** The request **
Restate the opening lines of the material below word for word, stopping after the line that contains "return 1250 +".

◇ ◇ ◇ ◇ ◇ ◇ ◇

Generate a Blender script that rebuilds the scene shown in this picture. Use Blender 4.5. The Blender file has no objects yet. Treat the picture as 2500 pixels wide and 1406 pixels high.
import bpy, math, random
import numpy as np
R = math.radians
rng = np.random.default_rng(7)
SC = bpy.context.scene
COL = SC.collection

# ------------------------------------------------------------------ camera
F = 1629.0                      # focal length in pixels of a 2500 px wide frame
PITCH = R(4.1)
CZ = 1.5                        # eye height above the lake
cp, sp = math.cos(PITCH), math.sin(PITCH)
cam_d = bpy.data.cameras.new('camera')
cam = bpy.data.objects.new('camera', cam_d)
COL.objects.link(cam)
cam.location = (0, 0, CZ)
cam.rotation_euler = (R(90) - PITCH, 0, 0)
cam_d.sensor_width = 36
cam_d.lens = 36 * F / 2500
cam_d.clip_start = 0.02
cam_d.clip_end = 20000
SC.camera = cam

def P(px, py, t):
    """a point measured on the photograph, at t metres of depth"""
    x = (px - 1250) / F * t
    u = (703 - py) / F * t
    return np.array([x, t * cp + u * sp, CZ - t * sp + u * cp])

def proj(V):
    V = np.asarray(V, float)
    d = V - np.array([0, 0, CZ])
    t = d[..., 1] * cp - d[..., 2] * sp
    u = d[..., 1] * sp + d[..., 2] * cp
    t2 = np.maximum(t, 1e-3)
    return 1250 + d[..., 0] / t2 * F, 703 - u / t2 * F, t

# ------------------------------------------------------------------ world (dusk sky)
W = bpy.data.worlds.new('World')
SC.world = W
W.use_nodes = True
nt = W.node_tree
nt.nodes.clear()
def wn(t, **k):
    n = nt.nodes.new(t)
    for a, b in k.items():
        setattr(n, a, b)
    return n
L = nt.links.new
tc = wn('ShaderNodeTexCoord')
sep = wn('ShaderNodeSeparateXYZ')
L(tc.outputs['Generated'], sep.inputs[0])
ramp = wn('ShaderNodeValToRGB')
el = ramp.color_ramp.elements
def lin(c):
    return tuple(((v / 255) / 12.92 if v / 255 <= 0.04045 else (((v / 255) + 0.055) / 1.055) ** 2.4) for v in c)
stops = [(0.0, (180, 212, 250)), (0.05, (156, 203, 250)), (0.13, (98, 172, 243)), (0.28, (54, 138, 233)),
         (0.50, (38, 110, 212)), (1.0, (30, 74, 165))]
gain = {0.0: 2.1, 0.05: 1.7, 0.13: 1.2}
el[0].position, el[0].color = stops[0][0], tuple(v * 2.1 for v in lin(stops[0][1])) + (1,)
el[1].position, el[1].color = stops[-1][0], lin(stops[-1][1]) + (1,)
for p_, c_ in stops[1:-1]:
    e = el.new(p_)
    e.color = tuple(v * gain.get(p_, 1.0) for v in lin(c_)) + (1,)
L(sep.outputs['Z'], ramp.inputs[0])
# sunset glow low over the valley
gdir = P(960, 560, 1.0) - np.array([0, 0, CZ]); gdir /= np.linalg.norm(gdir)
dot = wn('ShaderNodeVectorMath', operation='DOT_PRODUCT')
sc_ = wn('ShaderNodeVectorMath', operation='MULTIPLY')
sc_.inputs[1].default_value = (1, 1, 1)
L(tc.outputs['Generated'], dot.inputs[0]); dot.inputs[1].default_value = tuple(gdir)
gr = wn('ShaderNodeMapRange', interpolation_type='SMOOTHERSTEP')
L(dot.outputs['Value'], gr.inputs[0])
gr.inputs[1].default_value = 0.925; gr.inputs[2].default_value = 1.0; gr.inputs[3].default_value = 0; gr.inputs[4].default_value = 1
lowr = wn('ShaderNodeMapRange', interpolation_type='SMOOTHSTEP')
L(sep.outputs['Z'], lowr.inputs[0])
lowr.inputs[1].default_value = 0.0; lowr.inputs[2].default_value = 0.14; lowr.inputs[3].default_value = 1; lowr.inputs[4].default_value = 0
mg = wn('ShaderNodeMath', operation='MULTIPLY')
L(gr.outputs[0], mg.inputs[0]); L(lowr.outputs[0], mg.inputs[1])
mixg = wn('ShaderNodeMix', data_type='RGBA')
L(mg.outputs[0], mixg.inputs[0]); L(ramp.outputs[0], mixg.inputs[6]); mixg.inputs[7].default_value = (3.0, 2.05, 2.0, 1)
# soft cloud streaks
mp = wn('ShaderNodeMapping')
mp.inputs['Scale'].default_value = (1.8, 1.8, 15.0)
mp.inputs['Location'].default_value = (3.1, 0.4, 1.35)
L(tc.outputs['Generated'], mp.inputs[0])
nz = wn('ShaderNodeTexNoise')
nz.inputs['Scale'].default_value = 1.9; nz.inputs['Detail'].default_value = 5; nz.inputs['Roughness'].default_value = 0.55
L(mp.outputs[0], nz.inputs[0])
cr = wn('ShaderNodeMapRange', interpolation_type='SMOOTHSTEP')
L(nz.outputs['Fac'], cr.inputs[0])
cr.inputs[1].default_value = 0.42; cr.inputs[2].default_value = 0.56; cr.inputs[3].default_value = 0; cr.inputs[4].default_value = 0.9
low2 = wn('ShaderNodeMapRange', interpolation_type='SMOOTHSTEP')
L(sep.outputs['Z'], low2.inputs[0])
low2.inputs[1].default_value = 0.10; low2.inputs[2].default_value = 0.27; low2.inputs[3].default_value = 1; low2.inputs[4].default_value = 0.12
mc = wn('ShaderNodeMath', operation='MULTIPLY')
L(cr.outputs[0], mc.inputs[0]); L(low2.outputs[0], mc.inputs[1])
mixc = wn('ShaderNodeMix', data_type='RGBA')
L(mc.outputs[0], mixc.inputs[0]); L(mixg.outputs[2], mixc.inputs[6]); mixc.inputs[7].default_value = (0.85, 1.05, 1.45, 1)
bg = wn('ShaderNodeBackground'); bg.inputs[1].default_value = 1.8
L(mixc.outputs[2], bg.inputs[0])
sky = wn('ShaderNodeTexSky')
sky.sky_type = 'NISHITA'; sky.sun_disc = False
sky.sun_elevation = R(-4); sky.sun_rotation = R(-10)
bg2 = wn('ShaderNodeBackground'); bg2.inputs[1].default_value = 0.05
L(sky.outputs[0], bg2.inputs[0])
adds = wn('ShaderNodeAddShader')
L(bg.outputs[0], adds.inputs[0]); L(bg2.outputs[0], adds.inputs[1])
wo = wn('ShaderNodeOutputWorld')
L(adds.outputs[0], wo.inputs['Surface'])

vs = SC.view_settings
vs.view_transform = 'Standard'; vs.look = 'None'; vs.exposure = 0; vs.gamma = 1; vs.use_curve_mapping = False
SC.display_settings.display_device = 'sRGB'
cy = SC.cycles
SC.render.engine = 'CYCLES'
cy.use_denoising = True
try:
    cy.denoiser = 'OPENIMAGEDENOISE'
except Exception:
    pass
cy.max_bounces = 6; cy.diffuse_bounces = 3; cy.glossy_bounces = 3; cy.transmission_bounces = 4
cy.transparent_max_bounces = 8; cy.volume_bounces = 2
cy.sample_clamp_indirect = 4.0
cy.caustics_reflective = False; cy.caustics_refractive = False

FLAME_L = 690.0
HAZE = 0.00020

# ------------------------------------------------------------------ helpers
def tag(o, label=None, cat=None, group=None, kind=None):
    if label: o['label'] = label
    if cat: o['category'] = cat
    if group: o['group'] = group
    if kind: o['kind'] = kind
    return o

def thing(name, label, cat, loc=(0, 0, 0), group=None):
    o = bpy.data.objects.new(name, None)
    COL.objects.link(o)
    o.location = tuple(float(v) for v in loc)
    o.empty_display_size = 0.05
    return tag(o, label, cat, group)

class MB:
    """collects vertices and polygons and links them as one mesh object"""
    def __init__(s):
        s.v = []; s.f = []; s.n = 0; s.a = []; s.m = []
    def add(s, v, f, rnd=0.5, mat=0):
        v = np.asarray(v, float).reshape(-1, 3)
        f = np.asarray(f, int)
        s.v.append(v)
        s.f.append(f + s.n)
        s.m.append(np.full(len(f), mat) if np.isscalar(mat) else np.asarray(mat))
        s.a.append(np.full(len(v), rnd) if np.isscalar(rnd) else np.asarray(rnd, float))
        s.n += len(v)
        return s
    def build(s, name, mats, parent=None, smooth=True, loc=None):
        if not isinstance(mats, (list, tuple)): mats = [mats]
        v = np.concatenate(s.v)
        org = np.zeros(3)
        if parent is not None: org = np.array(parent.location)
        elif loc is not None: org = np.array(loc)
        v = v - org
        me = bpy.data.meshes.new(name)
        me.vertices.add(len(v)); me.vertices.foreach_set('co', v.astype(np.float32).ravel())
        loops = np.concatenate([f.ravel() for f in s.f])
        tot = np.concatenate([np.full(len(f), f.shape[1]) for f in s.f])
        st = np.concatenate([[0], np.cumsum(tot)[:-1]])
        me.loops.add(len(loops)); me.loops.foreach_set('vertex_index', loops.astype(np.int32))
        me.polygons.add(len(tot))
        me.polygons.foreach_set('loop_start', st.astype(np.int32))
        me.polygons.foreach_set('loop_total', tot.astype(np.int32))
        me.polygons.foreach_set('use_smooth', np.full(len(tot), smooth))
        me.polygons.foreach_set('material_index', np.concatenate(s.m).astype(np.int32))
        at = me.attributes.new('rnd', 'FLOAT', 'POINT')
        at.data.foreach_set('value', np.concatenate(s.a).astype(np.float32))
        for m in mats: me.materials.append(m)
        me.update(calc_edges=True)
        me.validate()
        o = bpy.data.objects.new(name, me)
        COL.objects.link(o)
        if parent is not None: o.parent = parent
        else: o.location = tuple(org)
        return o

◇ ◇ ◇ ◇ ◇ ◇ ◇

** Output for this task **
Generate a Blender script that rebuilds the scene shown in this picture. Use Blender 4.5. The Blender file has no objects yet. Treat the picture as 2500 pixels wide and 1406 pixels high.
import bpy, math, random
import numpy as np
R = math.radians
rng = np.random.default_rng(7)
SC = bpy.context.scene
COL = SC.collection

# ------------------------------------------------------------------ camera
F = 1629.0                      # focal length in pixels of a 2500 px wide frame
PITCH = R(4.1)
CZ = 1.5                        # eye height above the lake
cp, sp = math.cos(PITCH), math.sin(PITCH)
cam_d = bpy.data.cameras.new('camera')
cam = bpy.data.objects.new('camera', cam_d)
COL.objects.link(cam)
cam.location = (0, 0, CZ)
cam.rotation_euler = (R(90) - PITCH, 0, 0)
cam_d.sensor_width = 36
cam_d.lens = 36 * F / 2500
cam_d.clip_start = 0.02
cam_d.clip_end = 20000
SC.camera = cam

def P(px, py, t):
    """a point measured on the photograph, at t metres of depth"""
    x = (px - 1250) / F * t
    u = (703 - py) / F * t
    return np.array([x, t * cp + u * sp, CZ - t * sp + u * cp])

def proj(V):
    V = np.asarray(V, float)
    d = V - np.array([0, 0, CZ])
    t = d[..., 1] * cp - d[..., 2] * sp
    u = d[..., 1] * sp + d[..., 2] * cp
    t2 = np.maximum(t, 1e-3)
    return 1250 + d[..., 0] / t2 * F, 703 - u / t2 * F, t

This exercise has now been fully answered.